Former Sparke Helmore boss Mark Hickey (pictured) is one of the most prominent departures, and served as chairman of the mid-tier since 2014. A new position was created for the corporate lawyer for his transition as chairman of DWF Asia-Pacific. 


Mr Hickey will remain in Newcastle, where he is based, to lead the launch of DWF’s first regional office in Australia. His practice will include oversight of DWF's three other Australian offices and one in Singapore. 

Lawyers Weekly interviewed Mr Hickey last year when news that mid-tier firm Henry Davis York would combine with Norton Rose Fulbright first broke.

At the time, the law firm boss reflected on the tough operating environment for Australia’s mid-tier law players and said that legal business was under pressure to deliver relevant technology solutions for clients.

“Clients are now making it very clear that we’re in a new paradigm for providing legal services and that we have to step up to the challenge and the change,” Mr Hickey said.

“Lawyers have been lucky for many years but the times have now changed – if we don’t get on the front foot and invest in technology and invest in providing legal services that are relevant for our clients, then we won’t be here in 10 years’ time.”

DWF Australia issued a statement, confirming that this latest move marked the next major phase growth for the international firm and its wider Asia-Pacific presence.

“This will be DWF's fourth Australian office after opening in Sydney, Melbourne and Brisbane in 2017, following mergers with Triton Global and Kaden Boriss,” the statement said.

DWF launched a Singapore office in 2017 after poaching four lawyers from Eversheds Sutherland.

The international firm also indicated that its plan for Australia was to continue rolling out a business division, called Connected Service, which offers technology and R&D solutions for clients.

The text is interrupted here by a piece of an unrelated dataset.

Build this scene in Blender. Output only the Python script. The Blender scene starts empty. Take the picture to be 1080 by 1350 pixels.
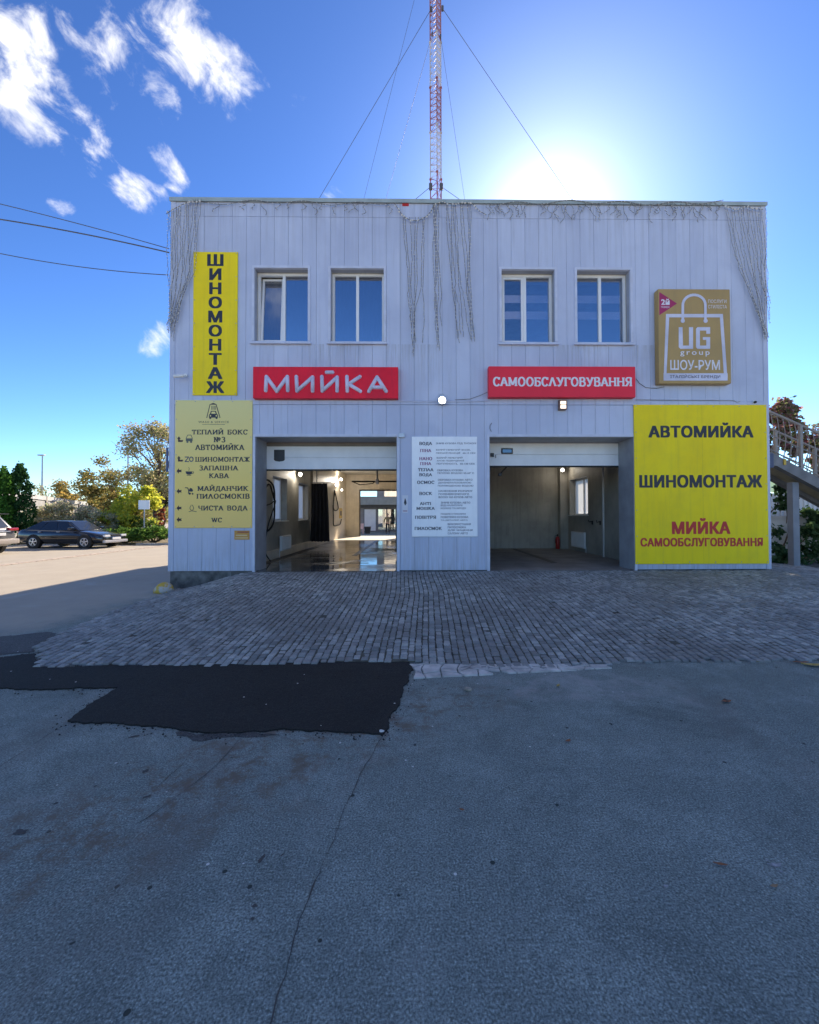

These services were complementary to the business' core legal services, DWF said, and were already being utilised by the DWF claims team in Sydney.   

Jamie McPherson, managing partner of DWF Australia welcomed the new hires and described them as a talented and forward-thinking group.

“I believe that they will greatly assist us in realising our vision to change the face of legal and connected services in Australia and internationally,” Mr McPherson said.

Joining Mr Hickey from Sparke Helmore will be corporate partners David Reid and Vi-Ky Lam, corporate director Jason Lambeth, banking partner and Asia-Pacific banking and financial services group head Ben Burney, as well as banking partner Adam Fuller. Safety lawyer Matt Smith will join DWF’s Brisbane office.

Kirsten Farmer from HWL Ebsworth will join DWF as a partner with the insolvency and restructuring group.

Sparke Helmore released its own statement in response to the shock departures at the weekend. Interim chair Andrew White, who is also a board member for the firm, said Sparke Helmore was an integrated partnership with a long, 136-year history of strong growth. 

“We are committed to our client-first principles and to serving our clients across the needs of the insurance, government, financial services, technology, mining, construction and property sectors,” Mr White said. 

“Our firm continues to look for opportunities [to] grow in line with our clients’ needs, as evidenced by the recent merger with Jarman McKenna,” he added.

“We remain committed to our strategy and our vision to be a market-leading, independent Australian professional services business that our clients choose for outstanding people, legal expertise and our ability to connect.”